THE REQUEST →
Your task is to reproduce, verbatim and without pictures, the lines from the opening of the listing through the line containing "n = len(mb.v);".

— start of SUPPLIED MATERIAL —

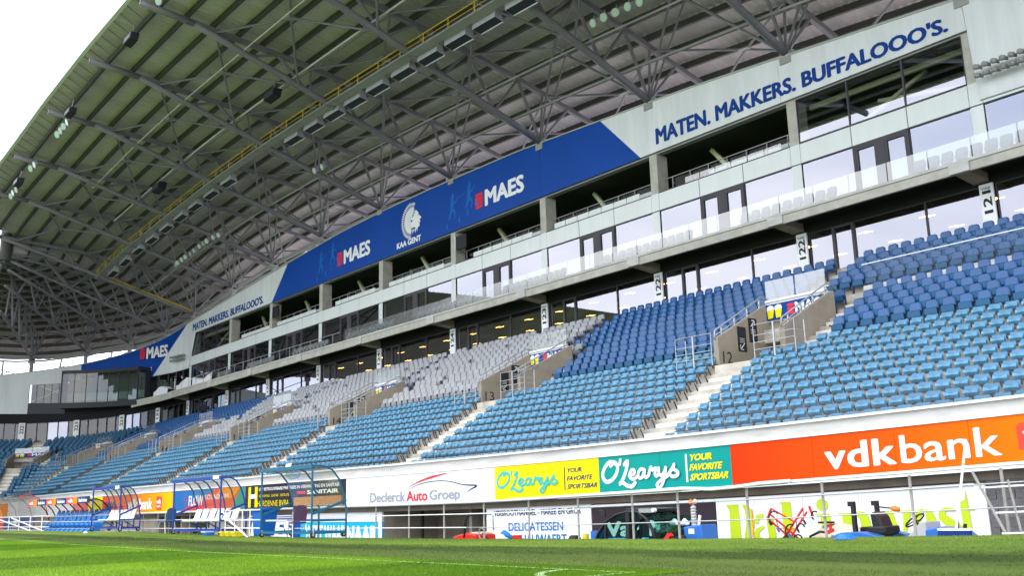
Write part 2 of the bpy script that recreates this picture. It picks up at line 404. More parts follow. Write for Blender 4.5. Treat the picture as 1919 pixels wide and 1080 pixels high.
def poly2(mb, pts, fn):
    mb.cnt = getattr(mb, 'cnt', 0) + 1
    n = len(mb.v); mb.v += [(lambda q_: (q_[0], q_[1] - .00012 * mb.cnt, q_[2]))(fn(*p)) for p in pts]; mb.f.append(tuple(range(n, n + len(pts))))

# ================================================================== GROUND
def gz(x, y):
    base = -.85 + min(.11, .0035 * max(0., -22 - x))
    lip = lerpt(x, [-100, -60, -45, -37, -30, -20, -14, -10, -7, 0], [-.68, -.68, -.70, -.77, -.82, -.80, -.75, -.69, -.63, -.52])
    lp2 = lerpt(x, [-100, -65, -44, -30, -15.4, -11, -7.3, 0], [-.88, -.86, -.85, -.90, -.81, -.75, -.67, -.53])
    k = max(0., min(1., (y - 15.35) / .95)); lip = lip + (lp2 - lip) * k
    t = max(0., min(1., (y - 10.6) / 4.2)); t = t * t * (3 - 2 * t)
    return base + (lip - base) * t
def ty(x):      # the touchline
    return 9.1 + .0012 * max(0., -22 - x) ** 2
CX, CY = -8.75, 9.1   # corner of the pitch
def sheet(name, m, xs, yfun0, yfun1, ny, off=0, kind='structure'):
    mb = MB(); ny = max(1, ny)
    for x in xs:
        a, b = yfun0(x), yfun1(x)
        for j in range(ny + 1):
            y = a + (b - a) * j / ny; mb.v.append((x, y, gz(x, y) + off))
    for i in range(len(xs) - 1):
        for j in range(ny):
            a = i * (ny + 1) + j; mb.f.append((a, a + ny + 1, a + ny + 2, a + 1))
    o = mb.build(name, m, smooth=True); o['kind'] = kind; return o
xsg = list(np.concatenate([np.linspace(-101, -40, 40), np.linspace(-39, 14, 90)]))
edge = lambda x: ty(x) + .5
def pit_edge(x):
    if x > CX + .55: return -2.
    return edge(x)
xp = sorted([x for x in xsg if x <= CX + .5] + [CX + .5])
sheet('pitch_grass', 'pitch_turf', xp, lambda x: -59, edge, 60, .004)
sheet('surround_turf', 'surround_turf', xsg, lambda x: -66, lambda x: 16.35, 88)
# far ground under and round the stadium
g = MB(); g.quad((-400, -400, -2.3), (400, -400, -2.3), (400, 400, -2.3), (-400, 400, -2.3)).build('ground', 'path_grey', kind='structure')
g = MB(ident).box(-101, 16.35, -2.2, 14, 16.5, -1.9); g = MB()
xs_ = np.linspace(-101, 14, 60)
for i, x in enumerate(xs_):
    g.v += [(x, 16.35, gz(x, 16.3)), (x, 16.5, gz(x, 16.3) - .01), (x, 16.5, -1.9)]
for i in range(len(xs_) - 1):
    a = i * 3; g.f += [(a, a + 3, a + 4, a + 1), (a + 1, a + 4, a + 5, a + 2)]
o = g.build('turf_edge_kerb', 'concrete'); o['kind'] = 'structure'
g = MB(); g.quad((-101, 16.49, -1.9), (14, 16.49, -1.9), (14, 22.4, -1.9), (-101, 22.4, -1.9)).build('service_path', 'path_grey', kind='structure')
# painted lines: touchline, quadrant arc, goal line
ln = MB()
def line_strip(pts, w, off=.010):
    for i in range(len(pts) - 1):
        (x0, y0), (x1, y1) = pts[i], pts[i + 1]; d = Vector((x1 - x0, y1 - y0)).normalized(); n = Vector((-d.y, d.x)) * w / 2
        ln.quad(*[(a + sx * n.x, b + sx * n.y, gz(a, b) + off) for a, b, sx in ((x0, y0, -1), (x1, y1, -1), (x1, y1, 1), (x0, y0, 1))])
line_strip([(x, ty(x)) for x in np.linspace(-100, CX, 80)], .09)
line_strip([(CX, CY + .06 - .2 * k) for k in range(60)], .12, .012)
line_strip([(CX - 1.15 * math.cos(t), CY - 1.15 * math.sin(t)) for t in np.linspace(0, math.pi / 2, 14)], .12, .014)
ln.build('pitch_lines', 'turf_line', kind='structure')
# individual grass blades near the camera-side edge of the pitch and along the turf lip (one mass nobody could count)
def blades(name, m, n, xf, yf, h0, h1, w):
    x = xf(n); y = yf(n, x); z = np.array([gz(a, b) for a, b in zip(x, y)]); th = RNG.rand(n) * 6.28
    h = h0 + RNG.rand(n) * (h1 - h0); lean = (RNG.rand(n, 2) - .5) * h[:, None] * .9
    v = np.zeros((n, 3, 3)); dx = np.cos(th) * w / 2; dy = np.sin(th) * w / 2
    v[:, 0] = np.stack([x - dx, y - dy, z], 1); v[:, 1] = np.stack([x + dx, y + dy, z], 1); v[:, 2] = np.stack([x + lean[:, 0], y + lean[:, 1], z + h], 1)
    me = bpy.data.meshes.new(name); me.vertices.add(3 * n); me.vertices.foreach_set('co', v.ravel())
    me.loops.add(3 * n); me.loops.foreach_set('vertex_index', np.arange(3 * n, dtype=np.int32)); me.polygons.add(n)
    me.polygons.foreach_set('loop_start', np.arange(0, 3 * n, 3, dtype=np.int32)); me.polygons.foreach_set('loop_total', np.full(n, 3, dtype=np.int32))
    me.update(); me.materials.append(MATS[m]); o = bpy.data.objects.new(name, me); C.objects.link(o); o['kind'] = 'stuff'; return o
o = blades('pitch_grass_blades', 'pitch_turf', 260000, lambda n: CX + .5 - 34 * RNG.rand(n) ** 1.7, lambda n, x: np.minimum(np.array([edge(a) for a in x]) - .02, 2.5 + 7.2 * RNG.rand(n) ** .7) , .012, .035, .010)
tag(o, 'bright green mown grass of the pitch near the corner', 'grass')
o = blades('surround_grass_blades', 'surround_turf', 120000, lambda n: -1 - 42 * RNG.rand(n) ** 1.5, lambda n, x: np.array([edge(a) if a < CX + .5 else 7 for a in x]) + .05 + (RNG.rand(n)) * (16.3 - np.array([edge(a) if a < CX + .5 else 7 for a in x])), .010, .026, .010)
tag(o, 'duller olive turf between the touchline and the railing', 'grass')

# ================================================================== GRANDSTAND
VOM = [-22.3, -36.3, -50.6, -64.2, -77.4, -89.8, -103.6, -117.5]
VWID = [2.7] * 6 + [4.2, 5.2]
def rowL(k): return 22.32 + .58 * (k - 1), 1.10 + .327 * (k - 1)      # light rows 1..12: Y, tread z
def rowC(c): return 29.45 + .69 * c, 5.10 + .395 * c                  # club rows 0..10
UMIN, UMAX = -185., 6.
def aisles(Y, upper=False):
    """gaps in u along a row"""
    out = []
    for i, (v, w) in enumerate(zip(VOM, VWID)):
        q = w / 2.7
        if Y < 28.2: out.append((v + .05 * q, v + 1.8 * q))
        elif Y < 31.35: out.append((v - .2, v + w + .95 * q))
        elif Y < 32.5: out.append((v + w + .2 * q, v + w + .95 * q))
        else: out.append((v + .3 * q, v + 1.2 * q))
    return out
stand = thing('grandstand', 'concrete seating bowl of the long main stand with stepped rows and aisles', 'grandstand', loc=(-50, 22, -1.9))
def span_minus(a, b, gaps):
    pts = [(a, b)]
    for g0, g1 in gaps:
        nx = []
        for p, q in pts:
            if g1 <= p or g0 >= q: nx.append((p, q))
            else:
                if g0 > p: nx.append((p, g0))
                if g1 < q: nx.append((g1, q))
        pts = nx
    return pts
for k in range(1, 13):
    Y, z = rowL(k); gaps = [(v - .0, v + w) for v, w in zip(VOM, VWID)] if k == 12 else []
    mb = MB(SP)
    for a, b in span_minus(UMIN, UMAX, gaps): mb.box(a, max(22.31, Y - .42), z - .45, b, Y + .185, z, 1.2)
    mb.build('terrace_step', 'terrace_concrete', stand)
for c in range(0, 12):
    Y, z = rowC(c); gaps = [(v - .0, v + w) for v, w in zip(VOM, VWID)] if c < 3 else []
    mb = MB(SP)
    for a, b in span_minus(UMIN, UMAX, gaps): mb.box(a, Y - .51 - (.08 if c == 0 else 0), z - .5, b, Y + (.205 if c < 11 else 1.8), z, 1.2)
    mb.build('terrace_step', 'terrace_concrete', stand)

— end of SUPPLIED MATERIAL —

SOLUTION TO THIS EXERCISE →
Write part 2 of the bpy script that recreates this picture. It picks up at line 404. More parts follow. Write for Blender 4.5. Treat the picture as 1919 pixels wide and 1080 pixels high.
def poly2(mb, pts, fn):
    mb.cnt = getattr(mb, 'cnt', 0) + 1
    n = len(mb.v); mb.v += [(lambda q_: (q_[0], q_[1] - .00012 * mb.cnt, q_[2]))(fn(*p)) for p in pts]; mb.f.append(tuple(range(n, n + len(pts))))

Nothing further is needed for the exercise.